Given information

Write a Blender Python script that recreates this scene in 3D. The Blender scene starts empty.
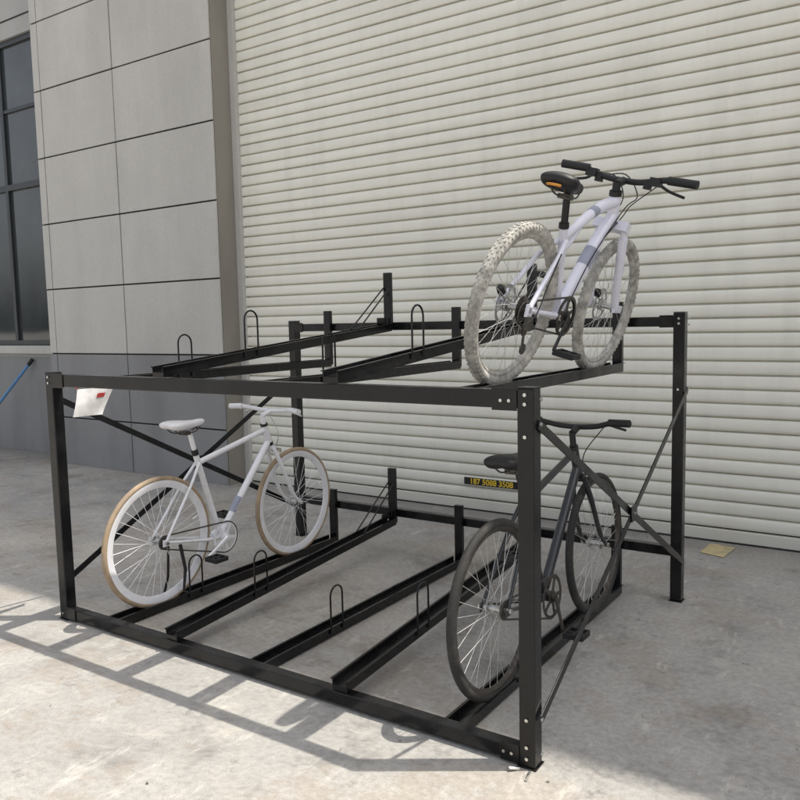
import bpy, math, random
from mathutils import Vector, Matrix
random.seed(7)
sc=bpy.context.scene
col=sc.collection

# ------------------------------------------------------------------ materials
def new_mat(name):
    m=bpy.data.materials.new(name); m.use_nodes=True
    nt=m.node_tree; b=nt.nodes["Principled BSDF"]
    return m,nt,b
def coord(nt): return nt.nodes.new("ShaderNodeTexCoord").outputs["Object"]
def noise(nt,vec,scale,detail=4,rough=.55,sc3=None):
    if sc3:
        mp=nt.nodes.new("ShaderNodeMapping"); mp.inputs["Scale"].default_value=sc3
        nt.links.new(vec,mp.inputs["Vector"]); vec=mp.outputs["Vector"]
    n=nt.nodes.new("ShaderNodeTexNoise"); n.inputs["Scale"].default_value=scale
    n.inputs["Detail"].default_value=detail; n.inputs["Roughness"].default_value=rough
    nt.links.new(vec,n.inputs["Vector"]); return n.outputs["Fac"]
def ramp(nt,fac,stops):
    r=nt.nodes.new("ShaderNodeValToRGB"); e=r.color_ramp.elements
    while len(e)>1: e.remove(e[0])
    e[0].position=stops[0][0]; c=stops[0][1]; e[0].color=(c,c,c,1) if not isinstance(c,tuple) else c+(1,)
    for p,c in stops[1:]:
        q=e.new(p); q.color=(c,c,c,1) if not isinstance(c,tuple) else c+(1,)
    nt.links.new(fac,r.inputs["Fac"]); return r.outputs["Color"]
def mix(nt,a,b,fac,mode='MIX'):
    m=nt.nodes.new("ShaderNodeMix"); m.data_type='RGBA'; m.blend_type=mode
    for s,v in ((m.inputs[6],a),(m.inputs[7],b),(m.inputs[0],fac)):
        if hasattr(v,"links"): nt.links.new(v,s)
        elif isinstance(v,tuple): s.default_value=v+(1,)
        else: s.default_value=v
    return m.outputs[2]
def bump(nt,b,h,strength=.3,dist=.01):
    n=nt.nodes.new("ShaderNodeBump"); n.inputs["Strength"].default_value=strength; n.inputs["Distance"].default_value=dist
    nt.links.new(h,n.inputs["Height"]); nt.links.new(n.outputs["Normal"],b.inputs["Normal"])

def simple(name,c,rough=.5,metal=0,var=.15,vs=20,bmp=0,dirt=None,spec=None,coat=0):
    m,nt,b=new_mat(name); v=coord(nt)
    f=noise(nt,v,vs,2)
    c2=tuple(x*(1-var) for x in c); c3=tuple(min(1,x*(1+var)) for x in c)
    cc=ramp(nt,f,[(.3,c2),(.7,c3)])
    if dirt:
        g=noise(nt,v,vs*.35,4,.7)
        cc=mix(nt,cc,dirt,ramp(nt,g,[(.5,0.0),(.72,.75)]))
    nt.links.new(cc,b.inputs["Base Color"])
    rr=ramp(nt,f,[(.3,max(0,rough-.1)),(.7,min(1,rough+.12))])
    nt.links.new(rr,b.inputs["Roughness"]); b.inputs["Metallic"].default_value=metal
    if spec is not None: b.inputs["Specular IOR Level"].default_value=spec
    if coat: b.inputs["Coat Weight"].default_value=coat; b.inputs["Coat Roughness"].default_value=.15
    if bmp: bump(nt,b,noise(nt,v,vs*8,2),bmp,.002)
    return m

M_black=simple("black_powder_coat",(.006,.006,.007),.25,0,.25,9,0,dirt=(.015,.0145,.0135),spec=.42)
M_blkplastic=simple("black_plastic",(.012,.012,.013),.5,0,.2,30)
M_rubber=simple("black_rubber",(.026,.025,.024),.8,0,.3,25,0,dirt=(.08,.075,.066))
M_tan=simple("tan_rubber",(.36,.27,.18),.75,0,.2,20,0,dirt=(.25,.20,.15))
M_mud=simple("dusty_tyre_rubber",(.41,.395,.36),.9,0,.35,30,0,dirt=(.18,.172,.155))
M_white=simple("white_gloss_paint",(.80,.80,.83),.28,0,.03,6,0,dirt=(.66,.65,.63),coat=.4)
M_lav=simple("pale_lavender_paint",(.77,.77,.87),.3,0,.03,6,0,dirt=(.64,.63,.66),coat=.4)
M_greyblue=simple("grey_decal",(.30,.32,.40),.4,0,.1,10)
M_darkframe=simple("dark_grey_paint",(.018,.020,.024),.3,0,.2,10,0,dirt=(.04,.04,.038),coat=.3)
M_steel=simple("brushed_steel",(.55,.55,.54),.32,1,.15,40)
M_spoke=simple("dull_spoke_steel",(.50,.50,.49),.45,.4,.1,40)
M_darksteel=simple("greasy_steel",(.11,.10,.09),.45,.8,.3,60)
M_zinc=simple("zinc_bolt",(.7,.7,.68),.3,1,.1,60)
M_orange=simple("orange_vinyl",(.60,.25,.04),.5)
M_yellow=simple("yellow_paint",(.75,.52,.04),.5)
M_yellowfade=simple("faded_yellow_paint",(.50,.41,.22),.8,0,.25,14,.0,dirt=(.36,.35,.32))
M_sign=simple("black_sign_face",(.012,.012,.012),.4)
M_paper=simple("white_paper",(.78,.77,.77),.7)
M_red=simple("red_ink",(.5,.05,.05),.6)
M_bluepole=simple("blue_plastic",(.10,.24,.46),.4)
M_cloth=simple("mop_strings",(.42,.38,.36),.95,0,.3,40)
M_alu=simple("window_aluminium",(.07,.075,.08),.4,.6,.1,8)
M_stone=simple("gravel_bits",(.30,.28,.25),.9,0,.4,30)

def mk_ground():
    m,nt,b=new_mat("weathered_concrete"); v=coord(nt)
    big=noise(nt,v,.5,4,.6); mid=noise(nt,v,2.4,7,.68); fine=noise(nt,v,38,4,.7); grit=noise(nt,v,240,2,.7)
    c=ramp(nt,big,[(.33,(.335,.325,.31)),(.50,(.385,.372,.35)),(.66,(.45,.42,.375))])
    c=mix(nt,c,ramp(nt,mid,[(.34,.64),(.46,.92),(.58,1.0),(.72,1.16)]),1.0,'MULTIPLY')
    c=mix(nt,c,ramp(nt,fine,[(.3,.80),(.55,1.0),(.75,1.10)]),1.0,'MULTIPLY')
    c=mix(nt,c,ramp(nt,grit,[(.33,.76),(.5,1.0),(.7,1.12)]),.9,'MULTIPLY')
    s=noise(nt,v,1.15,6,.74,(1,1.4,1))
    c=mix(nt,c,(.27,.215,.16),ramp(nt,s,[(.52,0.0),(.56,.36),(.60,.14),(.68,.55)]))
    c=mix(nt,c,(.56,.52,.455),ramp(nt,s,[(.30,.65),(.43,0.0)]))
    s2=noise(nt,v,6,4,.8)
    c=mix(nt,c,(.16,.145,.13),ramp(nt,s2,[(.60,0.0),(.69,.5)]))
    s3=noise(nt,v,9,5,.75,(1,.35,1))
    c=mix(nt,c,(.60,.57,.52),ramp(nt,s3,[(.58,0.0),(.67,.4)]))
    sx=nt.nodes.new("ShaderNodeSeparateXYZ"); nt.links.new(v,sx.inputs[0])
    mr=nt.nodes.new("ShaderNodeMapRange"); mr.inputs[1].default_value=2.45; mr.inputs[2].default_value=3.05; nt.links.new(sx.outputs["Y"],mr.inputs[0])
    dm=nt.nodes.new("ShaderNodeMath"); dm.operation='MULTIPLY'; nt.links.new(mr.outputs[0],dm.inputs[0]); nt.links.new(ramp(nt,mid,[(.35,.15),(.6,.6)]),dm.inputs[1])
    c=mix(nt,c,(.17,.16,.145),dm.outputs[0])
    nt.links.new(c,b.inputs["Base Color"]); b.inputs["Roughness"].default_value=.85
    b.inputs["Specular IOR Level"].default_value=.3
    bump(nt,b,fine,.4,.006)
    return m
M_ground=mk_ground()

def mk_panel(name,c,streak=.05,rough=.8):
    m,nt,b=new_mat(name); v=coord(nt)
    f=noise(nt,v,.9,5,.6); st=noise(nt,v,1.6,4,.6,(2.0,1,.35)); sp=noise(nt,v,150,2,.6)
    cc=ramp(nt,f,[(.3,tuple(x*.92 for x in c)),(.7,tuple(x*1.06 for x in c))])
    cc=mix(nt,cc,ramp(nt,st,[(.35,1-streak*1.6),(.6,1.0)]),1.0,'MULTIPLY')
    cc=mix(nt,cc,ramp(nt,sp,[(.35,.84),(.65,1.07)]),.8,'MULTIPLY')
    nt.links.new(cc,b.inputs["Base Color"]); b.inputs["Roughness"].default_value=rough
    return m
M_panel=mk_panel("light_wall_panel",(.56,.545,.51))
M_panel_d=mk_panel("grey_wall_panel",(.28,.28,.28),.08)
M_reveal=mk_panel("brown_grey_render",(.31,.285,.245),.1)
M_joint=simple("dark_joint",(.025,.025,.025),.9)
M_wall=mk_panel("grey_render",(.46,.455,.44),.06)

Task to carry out
Your task is to return the lines above, from the first one up to and including the line containing "col=sc.collection", minus any pictures.

Written response
Write a Blender Python script that recreates this scene in 3D. The Blender scene starts empty.
import bpy, math, random
from mathutils import Vector, Matrix
random.seed(7)
sc=bpy.context.scene
col=sc.collection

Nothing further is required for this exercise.